What is required - Repeat the entire listing exactly as written.

Data -
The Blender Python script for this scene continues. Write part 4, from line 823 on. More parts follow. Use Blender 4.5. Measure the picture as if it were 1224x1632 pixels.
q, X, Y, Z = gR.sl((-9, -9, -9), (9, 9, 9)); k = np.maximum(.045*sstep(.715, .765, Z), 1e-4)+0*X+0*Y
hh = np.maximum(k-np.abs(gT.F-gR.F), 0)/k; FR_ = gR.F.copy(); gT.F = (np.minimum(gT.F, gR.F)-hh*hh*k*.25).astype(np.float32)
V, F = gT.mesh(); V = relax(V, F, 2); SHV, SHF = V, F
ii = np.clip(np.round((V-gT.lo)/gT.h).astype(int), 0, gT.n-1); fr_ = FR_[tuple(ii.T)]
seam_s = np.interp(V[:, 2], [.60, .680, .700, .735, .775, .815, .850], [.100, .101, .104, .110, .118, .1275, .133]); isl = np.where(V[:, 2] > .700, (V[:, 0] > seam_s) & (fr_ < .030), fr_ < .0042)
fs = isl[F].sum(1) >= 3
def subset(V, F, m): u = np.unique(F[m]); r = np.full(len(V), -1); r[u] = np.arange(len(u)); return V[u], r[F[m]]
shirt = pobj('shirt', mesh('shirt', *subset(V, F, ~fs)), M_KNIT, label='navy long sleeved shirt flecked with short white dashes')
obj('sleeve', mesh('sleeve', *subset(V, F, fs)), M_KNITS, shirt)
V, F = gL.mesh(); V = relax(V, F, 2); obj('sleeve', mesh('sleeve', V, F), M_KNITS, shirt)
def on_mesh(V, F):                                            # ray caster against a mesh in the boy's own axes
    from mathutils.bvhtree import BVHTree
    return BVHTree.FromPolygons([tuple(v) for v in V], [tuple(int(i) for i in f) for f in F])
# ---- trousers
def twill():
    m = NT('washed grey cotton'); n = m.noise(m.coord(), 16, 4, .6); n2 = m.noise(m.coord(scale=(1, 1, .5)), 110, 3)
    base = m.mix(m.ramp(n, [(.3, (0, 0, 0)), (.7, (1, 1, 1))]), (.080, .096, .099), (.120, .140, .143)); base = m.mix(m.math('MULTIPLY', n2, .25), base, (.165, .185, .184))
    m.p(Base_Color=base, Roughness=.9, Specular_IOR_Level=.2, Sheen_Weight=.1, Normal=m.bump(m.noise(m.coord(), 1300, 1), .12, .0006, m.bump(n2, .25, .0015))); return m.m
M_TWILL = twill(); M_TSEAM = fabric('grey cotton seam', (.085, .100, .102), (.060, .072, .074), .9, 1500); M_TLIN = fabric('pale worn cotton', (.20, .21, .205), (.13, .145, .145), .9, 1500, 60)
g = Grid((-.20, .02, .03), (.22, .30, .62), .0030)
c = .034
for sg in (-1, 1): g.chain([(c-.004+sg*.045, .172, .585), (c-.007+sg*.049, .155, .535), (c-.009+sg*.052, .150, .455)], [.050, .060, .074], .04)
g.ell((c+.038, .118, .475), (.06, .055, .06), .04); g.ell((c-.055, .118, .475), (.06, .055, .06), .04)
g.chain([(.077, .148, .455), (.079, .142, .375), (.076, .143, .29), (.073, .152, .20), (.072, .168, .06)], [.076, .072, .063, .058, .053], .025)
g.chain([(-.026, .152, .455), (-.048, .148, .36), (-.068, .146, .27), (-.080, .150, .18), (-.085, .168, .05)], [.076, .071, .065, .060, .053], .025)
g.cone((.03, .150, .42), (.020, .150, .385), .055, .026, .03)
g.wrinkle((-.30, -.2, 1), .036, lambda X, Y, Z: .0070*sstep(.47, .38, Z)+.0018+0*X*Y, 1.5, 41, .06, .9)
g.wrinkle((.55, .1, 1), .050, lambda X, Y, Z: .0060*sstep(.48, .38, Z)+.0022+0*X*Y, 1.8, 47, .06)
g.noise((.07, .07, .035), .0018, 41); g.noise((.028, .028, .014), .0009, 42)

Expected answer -
The Blender Python script for this scene continues. Write part 4, from line 823 on. More parts follow. Use Blender 4.5. Measure the picture as if it were 1224x1632 pixels.
q, X, Y, Z = gR.sl((-9, -9, -9), (9, 9, 9)); k = np.maximum(.045*sstep(.715, .765, Z), 1e-4)+0*X+0*Y
hh = np.maximum(k-np.abs(gT.F-gR.F), 0)/k; FR_ = gR.F.copy(); gT.F = (np.minimum(gT.F, gR.F)-hh*hh*k*.25).astype(np.float32)
V, F = gT.mesh(); V = relax(V, F, 2); SHV, SHF = V, F
ii = np.clip(np.round((V-gT.lo)/gT.h).astype(int), 0, gT.n-1); fr_ = FR_[tuple(ii.T)]
seam_s = np.interp(V[:, 2], [.60, .680, .700, .735, .775, .815, .850], [.100, .101, .104, .110, .118, .1275, .133]); isl = np.where(V[:, 2] > .700, (V[:, 0] > seam_s) & (fr_ < .030), fr_ < .0042)
fs = isl[F].sum(1) >= 3
def subset(V, F, m): u = np.unique(F[m]); r = np.full(len(V), -1); r[u] = np.arange(len(u)); return V[u], r[F[m]]
shirt = pobj('shirt', mesh('shirt', *subset(V, F, ~fs)), M_KNIT, label='navy long sleeved shirt flecked with short white dashes')
obj('sleeve', mesh('sleeve', *subset(V, F, fs)), M_KNITS, shirt)
V, F = gL.mesh(); V = relax(V, F, 2); obj('sleeve', mesh('sleeve', V, F), M_KNITS, shirt)
def on_mesh(V, F):                                            # ray caster against a mesh in the boy's own axes
    from mathutils.bvhtree import BVHTree
    return BVHTree.FromPolygons([tuple(v) for v in V], [tuple(int(i) for i in f) for f in F])
# ---- trousers
def twill():
    m = NT('washed grey cotton'); n = m.noise(m.coord(), 16, 4, .6); n2 = m.noise(m.coord(scale=(1, 1, .5)), 110, 3)
    base = m.mix(m.ramp(n, [(.3, (0, 0, 0)), (.7, (1, 1, 1))]), (.080, .096, .099), (.120, .140, .143)); base = m.mix(m.math('MULTIPLY', n2, .25), base, (.165, .185, .184))
    m.p(Base_Color=base, Roughness=.9, Specular_IOR_Level=.2, Sheen_Weight=.1, Normal=m.bump(m.noise(m.coord(), 1300, 1), .12, .0006, m.bump(n2, .25, .0015))); return m.m
M_TWILL = twill(); M_TSEAM = fabric('grey cotton seam', (.085, .100, .102), (.060, .072, .074), .9, 1500); M_TLIN = fabric('pale worn cotton', (.20, .21, .205), (.13, .145, .145), .9, 1500, 60)
g = Grid((-.20, .02, .03), (.22, .30, .62), .0030)
c = .034
for sg in (-1, 1): g.chain([(c-.004+sg*.045, .172, .585), (c-.007+sg*.049, .155, .535), (c-.009+sg*.052, .150, .455)], [.050, .060, .074], .04)
g.ell((c+.038, .118, .475), (.06, .055, .06), .04); g.ell((c-.055, .118, .475), (.06, .055, .06), .04)
g.chain([(.077, .148, .455), (.079, .142, .375), (.076, .143, .29), (.073, .152, .20), (.072, .168, .06)], [.076, .072, .063, .058, .053], .025)
g.chain([(-.026, .152, .455), (-.048, .148, .36), (-.068, .146, .27), (-.080, .150, .18), (-.085, .168, .05)], [.076, .071, .065, .060, .053], .025)
g.cone((.03, .150, .42), (.020, .150, .385), .055, .026, .03)
g.wrinkle((-.30, -.2, 1), .036, lambda X, Y, Z: .0070*sstep(.47, .38, Z)+.0018+0*X*Y, 1.5, 41, .06, .9)
g.wrinkle((.55, .1, 1), .050, lambda X, Y, Z: .0060*sstep(.48, .38, Z)+.0022+0*X*Y, 1.8, 47, .06)
g.noise((.07, .07, .035), .0018, 41); g.noise((.028, .028, .014), .0009, 42)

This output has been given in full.